João Alvarenga
Justice confuse
Quando não refletimos, corremos o risco de radicalizar nossos argumentos
Leitores, não se enganem. O título que abre esta crônica não foi escrito em latim. Até parece, mas não é! Muito pelo contrário, passa longe de qualquer erudição que comumente é consagrada, em nosso idioma, como padrão culto. Na verdade, trata-se do peculiar emprego da “linguagem neutra” que se transformou numa bandeira de determinados grupos sociais.
Brincadeiras à parte, o tema merece reflexão, para que a sociedade possa entender esse assunto que tem suscitado discussões acaloradas nas redes sociais. Tanto que, recentemente, a Justiça suspendeu uma lei municipal que proibia o uso de pronomes neutros em Sorocaba. Pelo que foi noticiado, a decisão do Tribunal de Justiça de São Paulo respaldou-se no entendimento do Supremo Tribunal Federal (STF) de que o Estado não pode tolher o uso de tal linguagem até mesmo em material didático.
Como professor de Língua Portuguesa, com foco na produção de textos para vestibulares/Enem, não poderia deixar escapar a oportunidade de analisar essa questão que, de certo modo, envolve não só as relações interpessoais como também eventuais resultados em provas e concursos. Antes, observo que a intenção é não criticar, mas entender a problemática, a fim de evitar qualquer tipo de mal entendido.
Pois, quando não refletimos, corremos o risco de radicalizar nossos argumentos. Porém, para quem ensina gramática, num primeiro momento, o que prevalece, em sala de aula, é a regra. Afinal, como diz o comentarista esportivo Arnaldo César Coelho, “a regra é clara”.
Além de que, até o presente momento, os editais de concursos públicos, vestibulares/Enem são enfáticos: “Uso da norma culta”. Pelo que consta, o MEC/Inep tem anulado redações de candidatos que fazem uso do pronome neutro em seus textos. Além disso, não está muito claro o que vem a ser, de fato, a linguagem neutra!
Explico: a proposta tem como alvo pessoas que não se sentem representadas pelos gêneros masculino e feminino. Nesse caso, substituem as vogais “a” / “o”, em finais de palavras, pela vogal “e”. Assim, ao invés dizermos: “alunos”, fala-se “alunes”. Ou então, no lugar de “todos” e “todas”, emprega-se a forma “todes”.

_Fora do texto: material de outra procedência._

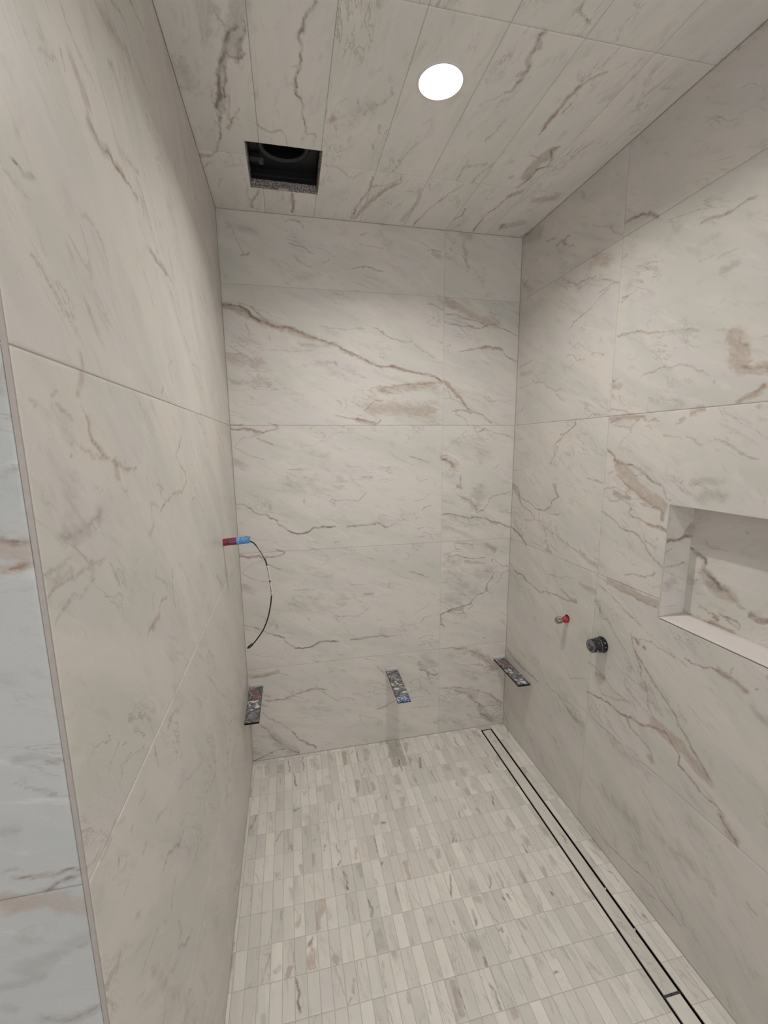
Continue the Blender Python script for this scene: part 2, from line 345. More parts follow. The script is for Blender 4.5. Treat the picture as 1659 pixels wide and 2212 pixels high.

Observem: “Boa noite a todes”. Naturalmente, pela regra atual, quando enunciamos: “Todos estão felizes?” O pronome indefinido “todos” inclui tanto homens quanto mulheres. Mas, por quê? A própria nomenclatura já nos revela: indefine se é homem ou mulher, mas generaliza.
O professor Evanildo Bechara, autor da “Moderna Gramática Portuguesa”, explica que a Língua Portuguesa, cuja matriz é o latim, é “uma língua masculinizante, pluralizante e nomenclatural”. Traduzindo: tudo vai para o plural masculino. E mais, tudo tem nome e sobrenome. Outros idiomas neolatinos, como italiano, espanhol e francês, têm suas singularidades.
Quanto ao português, naturalmente adotamos o masculino quando nos referimos a algo genérico ou plural. Observem: as fotos e os relatórios foram encaminhados. Prevalece o plural masculino, embora a frase tenha dois gêneros: a foto (feminino) / o relatório (masculino). Parece que isso não ocorre no inglês. Segundo os especialistas, tal língua, por ser considerada neutra, quase não possui marcadores de gênero.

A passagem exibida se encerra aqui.